## Data extract
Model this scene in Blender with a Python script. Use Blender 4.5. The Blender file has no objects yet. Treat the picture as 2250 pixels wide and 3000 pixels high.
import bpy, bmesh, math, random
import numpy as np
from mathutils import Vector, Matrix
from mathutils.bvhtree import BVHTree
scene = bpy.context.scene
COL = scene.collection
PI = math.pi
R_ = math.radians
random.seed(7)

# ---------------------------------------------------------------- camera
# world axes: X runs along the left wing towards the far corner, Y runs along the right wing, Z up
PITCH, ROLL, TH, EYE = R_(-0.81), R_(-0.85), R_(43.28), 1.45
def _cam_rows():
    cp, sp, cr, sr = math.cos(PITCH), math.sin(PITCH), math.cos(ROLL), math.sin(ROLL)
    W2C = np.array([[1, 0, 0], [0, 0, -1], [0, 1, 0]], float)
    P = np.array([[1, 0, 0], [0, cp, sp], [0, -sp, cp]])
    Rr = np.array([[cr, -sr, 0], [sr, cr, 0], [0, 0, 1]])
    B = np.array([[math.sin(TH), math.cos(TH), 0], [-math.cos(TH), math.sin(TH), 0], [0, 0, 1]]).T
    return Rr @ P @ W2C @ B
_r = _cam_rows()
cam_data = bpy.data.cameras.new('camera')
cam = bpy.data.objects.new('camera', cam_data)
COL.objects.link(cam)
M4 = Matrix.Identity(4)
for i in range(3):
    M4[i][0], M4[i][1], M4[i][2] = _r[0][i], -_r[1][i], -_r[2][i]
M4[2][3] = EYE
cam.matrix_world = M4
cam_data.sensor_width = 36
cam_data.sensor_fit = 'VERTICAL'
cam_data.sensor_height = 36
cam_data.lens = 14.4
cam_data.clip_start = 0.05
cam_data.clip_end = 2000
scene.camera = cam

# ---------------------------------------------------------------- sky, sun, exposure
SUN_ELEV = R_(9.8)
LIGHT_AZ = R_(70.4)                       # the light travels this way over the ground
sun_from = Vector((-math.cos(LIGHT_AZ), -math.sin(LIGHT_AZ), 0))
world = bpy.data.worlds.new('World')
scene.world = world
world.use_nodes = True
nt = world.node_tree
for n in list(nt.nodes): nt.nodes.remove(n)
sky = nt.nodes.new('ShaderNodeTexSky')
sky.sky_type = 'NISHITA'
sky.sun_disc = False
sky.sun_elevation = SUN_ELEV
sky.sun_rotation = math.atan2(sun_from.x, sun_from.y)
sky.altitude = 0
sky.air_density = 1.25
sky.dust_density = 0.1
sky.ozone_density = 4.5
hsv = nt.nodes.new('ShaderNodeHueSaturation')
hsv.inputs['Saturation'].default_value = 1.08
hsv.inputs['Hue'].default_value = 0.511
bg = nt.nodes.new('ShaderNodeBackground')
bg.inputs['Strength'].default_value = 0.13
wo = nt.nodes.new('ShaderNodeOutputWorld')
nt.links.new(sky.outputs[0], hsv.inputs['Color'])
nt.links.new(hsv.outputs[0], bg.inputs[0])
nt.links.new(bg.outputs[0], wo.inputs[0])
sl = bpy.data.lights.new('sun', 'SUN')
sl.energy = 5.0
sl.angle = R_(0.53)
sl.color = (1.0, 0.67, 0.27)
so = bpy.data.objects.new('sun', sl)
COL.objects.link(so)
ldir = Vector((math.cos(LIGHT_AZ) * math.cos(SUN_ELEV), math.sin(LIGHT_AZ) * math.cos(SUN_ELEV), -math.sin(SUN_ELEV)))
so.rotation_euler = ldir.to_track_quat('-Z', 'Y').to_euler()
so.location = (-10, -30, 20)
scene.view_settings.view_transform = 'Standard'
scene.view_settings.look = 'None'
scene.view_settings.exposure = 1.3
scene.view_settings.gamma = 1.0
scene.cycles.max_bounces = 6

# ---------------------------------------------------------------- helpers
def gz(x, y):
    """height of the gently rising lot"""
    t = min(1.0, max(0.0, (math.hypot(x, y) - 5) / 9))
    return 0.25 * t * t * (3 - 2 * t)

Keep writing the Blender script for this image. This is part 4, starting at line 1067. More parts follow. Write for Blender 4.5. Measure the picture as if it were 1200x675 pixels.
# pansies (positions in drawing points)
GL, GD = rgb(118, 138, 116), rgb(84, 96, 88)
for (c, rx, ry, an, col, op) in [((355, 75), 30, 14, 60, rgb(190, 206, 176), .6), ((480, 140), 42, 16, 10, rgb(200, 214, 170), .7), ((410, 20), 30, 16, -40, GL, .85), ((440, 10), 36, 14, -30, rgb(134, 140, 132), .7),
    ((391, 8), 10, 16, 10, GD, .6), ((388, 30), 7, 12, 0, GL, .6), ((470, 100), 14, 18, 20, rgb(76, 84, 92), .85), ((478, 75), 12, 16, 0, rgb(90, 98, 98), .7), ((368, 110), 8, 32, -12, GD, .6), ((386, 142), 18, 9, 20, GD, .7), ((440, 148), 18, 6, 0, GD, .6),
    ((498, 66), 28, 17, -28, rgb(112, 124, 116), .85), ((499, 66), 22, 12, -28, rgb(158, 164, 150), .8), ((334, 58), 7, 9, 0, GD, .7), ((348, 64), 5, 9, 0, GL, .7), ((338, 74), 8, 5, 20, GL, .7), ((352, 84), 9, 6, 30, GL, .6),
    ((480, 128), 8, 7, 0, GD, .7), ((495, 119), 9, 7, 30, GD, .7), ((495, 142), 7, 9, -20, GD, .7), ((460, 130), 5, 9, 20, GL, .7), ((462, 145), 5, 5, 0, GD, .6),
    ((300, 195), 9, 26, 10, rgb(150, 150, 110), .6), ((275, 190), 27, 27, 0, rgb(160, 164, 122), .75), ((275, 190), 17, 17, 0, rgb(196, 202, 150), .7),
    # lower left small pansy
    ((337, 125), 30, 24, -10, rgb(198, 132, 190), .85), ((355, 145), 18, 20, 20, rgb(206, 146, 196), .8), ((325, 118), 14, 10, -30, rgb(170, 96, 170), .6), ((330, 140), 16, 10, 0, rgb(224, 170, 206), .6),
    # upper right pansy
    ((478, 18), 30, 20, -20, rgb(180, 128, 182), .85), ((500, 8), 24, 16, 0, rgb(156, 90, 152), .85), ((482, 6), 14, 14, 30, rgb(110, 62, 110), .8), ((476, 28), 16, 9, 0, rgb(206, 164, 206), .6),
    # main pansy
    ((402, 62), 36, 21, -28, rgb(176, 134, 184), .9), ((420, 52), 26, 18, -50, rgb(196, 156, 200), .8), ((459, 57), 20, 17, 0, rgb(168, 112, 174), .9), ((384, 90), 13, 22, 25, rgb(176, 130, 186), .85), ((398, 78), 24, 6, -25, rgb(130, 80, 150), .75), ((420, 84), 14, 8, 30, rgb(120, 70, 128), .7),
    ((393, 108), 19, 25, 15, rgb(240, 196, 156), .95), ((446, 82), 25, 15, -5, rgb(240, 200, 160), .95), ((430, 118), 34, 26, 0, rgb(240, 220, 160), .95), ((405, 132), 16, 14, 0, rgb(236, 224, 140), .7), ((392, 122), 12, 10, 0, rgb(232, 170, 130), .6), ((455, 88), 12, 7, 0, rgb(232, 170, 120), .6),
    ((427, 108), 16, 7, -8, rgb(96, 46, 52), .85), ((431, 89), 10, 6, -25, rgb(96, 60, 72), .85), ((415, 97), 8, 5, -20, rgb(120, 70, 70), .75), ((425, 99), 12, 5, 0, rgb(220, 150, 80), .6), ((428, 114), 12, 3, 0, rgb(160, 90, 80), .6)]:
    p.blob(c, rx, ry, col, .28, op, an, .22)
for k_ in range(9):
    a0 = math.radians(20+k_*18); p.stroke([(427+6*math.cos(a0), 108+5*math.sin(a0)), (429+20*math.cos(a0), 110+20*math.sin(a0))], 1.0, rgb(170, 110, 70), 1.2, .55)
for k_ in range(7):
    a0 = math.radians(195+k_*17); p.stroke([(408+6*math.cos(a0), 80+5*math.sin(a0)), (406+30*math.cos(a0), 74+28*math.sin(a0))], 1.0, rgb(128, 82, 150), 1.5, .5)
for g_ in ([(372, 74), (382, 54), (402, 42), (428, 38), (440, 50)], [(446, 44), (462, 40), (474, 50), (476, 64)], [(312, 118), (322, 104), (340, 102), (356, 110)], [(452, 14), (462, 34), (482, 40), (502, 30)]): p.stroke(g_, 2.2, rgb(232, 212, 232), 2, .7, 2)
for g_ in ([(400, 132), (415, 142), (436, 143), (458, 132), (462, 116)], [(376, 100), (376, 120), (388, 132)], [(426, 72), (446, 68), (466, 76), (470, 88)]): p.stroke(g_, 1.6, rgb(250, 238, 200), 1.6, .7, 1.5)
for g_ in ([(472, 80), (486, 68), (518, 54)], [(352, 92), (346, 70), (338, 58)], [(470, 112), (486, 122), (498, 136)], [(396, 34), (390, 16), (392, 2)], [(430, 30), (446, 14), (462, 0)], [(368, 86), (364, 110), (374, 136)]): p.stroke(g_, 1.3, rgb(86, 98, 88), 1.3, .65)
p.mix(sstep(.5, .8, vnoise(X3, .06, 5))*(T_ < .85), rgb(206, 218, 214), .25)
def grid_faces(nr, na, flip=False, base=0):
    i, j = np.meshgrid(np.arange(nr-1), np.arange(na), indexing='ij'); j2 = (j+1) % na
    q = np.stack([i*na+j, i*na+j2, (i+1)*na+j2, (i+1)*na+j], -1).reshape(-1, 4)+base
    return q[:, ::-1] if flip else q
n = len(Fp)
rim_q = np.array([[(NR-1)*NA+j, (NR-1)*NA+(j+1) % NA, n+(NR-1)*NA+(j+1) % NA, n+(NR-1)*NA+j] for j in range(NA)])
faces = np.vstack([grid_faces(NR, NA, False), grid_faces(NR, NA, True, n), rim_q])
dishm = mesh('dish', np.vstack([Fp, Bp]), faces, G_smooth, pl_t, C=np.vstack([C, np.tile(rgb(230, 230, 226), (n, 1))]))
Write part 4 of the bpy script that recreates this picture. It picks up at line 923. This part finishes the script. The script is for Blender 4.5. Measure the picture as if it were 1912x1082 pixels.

## What you have to do
Set down each line of the material verbatim, from the first line through the line that contains "scene.camera = cam".

## Task response
Model this scene in Blender with a Python script. Use Blender 4.5. The Blender file has no objects yet. Treat the picture as 2250 pixels wide and 3000 pixels high.
import bpy, bmesh, math, random
import numpy as np
from mathutils import Vector, Matrix
from mathutils.bvhtree import BVHTree
scene = bpy.context.scene
COL = scene.collection
PI = math.pi
R_ = math.radians
random.seed(7)

# ---------------------------------------------------------------- camera
# world axes: X runs along the left wing towards the far corner, Y runs along the right wing, Z up
PITCH, ROLL, TH, EYE = R_(-0.81), R_(-0.85), R_(43.28), 1.45
def _cam_rows():
    cp, sp, cr, sr = math.cos(PITCH), math.sin(PITCH), math.cos(ROLL), math.sin(ROLL)
    W2C = np.array([[1, 0, 0], [0, 0, -1], [0, 1, 0]], float)
    P = np.array([[1, 0, 0], [0, cp, sp], [0, -sp, cp]])
    Rr = np.array([[cr, -sr, 0], [sr, cr, 0], [0, 0, 1]])
    B = np.array([[math.sin(TH), math.cos(TH), 0], [-math.cos(TH), math.sin(TH), 0], [0, 0, 1]]).T
    return Rr @ P @ W2C @ B
_r = _cam_rows()
cam_data = bpy.data.cameras.new('camera')
cam = bpy.data.objects.new('camera', cam_data)
COL.objects.link(cam)
M4 = Matrix.Identity(4)
for i in range(3):
    M4[i][0], M4[i][1], M4[i][2] = _r[0][i], -_r[1][i], -_r[2][i]
M4[2][3] = EYE
cam.matrix_world = M4
cam_data.sensor_width = 36
cam_data.sensor_fit = 'VERTICAL'
cam_data.sensor_height = 36
cam_data.lens = 14.4
cam_data.clip_start = 0.05
cam_data.clip_end = 2000
scene.camera = cam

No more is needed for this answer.